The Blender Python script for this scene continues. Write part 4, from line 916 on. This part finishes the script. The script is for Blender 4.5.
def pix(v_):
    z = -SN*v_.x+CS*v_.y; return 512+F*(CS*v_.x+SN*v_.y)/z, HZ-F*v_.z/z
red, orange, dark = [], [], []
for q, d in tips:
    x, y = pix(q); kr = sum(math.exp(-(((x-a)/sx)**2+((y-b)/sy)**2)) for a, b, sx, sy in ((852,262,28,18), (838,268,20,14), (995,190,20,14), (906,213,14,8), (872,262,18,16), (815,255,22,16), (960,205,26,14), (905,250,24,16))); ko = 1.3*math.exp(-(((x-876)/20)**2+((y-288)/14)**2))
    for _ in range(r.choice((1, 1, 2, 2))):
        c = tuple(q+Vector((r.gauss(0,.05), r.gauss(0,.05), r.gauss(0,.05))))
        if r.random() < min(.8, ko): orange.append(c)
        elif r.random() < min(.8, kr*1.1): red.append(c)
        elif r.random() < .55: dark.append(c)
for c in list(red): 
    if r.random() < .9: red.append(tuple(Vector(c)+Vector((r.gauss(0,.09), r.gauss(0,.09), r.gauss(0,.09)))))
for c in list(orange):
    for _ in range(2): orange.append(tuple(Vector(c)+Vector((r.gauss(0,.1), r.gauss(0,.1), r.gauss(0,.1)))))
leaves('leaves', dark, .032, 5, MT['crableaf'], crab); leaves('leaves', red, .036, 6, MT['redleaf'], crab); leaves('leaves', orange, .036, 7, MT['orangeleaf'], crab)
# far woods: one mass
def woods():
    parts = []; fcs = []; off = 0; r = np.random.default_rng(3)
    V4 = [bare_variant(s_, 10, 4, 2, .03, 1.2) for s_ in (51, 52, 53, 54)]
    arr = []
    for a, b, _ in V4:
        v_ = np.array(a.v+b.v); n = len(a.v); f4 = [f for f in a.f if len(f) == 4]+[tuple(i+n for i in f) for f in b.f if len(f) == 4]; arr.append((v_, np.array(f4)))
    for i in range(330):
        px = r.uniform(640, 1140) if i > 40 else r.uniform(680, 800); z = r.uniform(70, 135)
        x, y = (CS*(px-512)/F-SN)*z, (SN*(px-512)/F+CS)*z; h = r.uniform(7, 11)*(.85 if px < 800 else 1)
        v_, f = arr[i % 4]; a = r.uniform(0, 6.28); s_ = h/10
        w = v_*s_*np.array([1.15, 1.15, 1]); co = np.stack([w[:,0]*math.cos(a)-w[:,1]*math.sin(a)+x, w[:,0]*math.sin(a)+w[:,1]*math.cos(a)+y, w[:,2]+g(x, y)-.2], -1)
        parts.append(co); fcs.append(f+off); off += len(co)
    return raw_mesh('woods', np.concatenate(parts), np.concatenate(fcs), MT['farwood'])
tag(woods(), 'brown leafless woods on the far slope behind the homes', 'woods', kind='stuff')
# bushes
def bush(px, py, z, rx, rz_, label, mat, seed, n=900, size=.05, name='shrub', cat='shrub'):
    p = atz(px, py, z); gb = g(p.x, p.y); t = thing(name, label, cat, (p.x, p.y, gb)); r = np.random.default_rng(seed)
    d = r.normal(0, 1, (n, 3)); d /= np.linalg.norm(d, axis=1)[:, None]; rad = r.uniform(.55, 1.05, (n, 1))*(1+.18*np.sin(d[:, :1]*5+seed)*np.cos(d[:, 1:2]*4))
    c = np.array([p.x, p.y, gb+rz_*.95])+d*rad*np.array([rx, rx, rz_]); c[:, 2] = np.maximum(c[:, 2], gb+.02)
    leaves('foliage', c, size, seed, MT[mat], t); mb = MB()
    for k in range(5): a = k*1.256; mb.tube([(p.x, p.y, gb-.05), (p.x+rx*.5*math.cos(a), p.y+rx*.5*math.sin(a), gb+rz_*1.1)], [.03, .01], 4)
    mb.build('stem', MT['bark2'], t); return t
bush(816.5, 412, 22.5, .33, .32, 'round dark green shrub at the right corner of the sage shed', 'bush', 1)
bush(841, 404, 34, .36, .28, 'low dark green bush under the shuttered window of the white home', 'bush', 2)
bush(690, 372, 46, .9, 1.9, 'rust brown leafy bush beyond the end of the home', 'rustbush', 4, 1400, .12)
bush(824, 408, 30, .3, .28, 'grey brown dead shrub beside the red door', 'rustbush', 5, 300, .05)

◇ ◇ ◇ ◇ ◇

Directions
Reproduce the material precisely, including every line.

Solution for this problem
The Blender Python script for this scene continues. Write part 4, from line 916 on. This part finishes the script. The script is for Blender 4.5.
def pix(v_):
    z = -SN*v_.x+CS*v_.y; return 512+F*(CS*v_.x+SN*v_.y)/z, HZ-F*v_.z/z
red, orange, dark = [], [], []
for q, d in tips:
    x, y = pix(q); kr = sum(math.exp(-(((x-a)/sx)**2+((y-b)/sy)**2)) for a, b, sx, sy in ((852,262,28,18), (838,268,20,14), (995,190,20,14), (906,213,14,8), (872,262,18,16), (815,255,22,16), (960,205,26,14), (905,250,24,16))); ko = 1.3*math.exp(-(((x-876)/20)**2+((y-288)/14)**2))
    for _ in range(r.choice((1, 1, 2, 2))):
        c = tuple(q+Vector((r.gauss(0,.05), r.gauss(0,.05), r.gauss(0,.05))))
        if r.random() < min(.8, ko): orange.append(c)
        elif r.random() < min(.8, kr*1.1): red.append(c)
        elif r.random() < .55: dark.append(c)
for c in list(red): 
    if r.random() < .9: red.append(tuple(Vector(c)+Vector((r.gauss(0,.09), r.gauss(0,.09), r.gauss(0,.09)))))
for c in list(orange):
    for _ in range(2): orange.append(tuple(Vector(c)+Vector((r.gauss(0,.1), r.gauss(0,.1), r.gauss(0,.1)))))
leaves('leaves', dark, .032, 5, MT['crableaf'], crab); leaves('leaves', red, .036, 6, MT['redleaf'], crab); leaves('leaves', orange, .036, 7, MT['orangeleaf'], crab)
# far woods: one mass
def woods():
    parts = []; fcs = []; off = 0; r = np.random.default_rng(3)
    V4 = [bare_variant(s_, 10, 4, 2, .03, 1.2) for s_ in (51, 52, 53, 54)]
    arr = []
    for a, b, _ in V4:
        v_ = np.array(a.v+b.v); n = len(a.v); f4 = [f for f in a.f if len(f) == 4]+[tuple(i+n for i in f) for f in b.f if len(f) == 4]; arr.append((v_, np.array(f4)))
    for i in range(330):
        px = r.uniform(640, 1140) if i > 40 else r.uniform(680, 800); z = r.uniform(70, 135)
        x, y = (CS*(px-512)/F-SN)*z, (SN*(px-512)/F+CS)*z; h = r.uniform(7, 11)*(.85 if px < 800 else 1)
        v_, f = arr[i % 4]; a = r.uniform(0, 6.28); s_ = h/10
        w = v_*s_*np.array([1.15, 1.15, 1]); co = np.stack([w[:,0]*math.cos(a)-w[:,1]*math.sin(a)+x, w[:,0]*math.sin(a)+w[:,1]*math.cos(a)+y, w[:,2]+g(x, y)-.2], -1)
        parts.append(co); fcs.append(f+off); off += len(co)
    return raw_mesh('woods', np.concatenate(parts), np.concatenate(fcs), MT['farwood'])
tag(woods(), 'brown leafless woods on the far slope behind the homes', 'woods', kind='stuff')
# bushes
def bush(px, py, z, rx, rz_, label, mat, seed, n=900, size=.05, name='shrub', cat='shrub'):
    p = atz(px, py, z); gb = g(p.x, p.y); t = thing(name, label, cat, (p.x, p.y, gb)); r = np.random.default_rng(seed)
    d = r.normal(0, 1, (n, 3)); d /= np.linalg.norm(d, axis=1)[:, None]; rad = r.uniform(.55, 1.05, (n, 1))*(1+.18*np.sin(d[:, :1]*5+seed)*np.cos(d[:, 1:2]*4))
    c = np.array([p.x, p.y, gb+rz_*.95])+d*rad*np.array([rx, rx, rz_]); c[:, 2] = np.maximum(c[:, 2], gb+.02)
    leaves('foliage', c, size, seed, MT[mat], t); mb = MB()
    for k in range(5): a = k*1.256; mb.tube([(p.x, p.y, gb-.05), (p.x+rx*.5*math.cos(a), p.y+rx*.5*math.sin(a), gb+rz_*1.1)], [.03, .01], 4)
    mb.build('stem', MT['bark2'], t); return t
bush(816.5, 412, 22.5, .33, .32, 'round dark green shrub at the right corner of the sage shed', 'bush', 1)
bush(841, 404, 34, .36, .28, 'low dark green bush under the shuttered window of the white home', 'bush', 2)
bush(690, 372, 46, .9, 1.9, 'rust brown leafy bush beyond the end of the home', 'rustbush', 4, 1400, .12)
bush(824, 408, 30, .3, .28, 'grey brown dead shrub beside the red door', 'rustbush', 5, 300, .05)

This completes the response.